А были стремления, были порывы... Да, мастера большевики в деле угашания духа. А Сережникову, директору заведения, в наркомпросе говорят: "Нам ваше заведение нужно как воздух". Все на словах, все на бумаге; дайте нам бумаги -- мы будем деловиты; дайте нам громких слов -- мы будем культурны... О, как начинали надоедать громкие слова! Народ уже от голоду умирал, а они все еще с балкона говорили: "Попы вам обещают рай после смерти, а мы вам его даем на земле". Не все уже верили этой коммунистической шарманке. В течение года или полутора в Москве не ходили трамваи; вот на одном митинге оратор расписывает; мы сделаем то-то и то-то, и электрификация, и солнца нам уже не надо -- "Мы зальем города искусственными солнцами!.." Скромный голос из публики: "А трамваи будут ходить?.."

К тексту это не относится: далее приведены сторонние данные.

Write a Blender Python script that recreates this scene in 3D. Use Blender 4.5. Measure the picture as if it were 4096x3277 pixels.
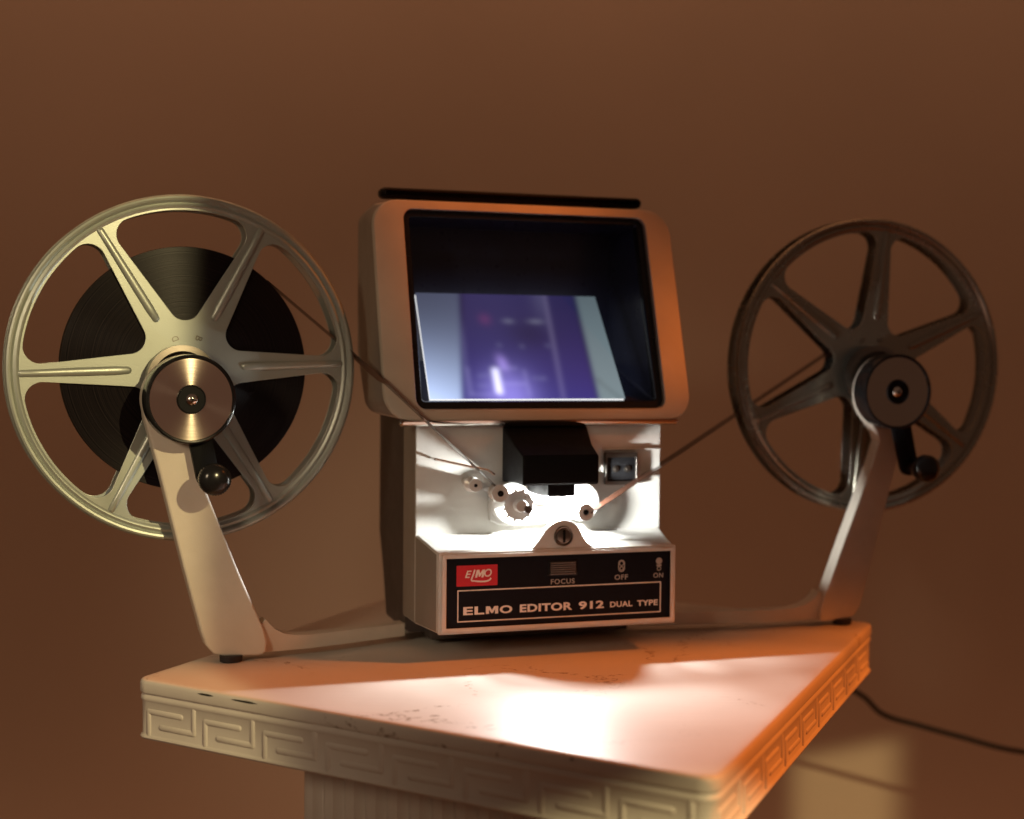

В несуразном ГИСе я познакомился с одним из самых выдающихся людей нашего времени. Имя профессора философии Ильина было достаточно известно. Но разве в современной Москве можно найти минуту, чтобы пойти куда-нибудь, кроме своих лекций, большевистских канцелярий и своей берлоги?..
К большой радости моей узнал, что в ГИСе будет читать Ильин. Но он свободен только по четвергам от шести до восьми, а это был мой час по курсу мимики, и он просит, могу ли я ему уступить один четверг из двух. Таким образом, я, во-первых, имел честь чередоваться с Ильиным, а во-вторых, получал возможность послушать его в освобождающийся час. Четверговые лекции происходили перед всем составом студентов; они очень посещались, а лекции удивительного Ильина были, конечно, событием. Он говорил сильно, твердо; его курс был только введением в эстетику, но в каждом слове, в каждой интонации звучало исповедание высокого духа, не поддающегося никаким давлениям и бесстрашно держащего знамя свободного мышления и свободного его выражения. Он не всем нравился так же, как своим слушателям, и перед самым моим отъездом я слышал, что он был выставлен из университета.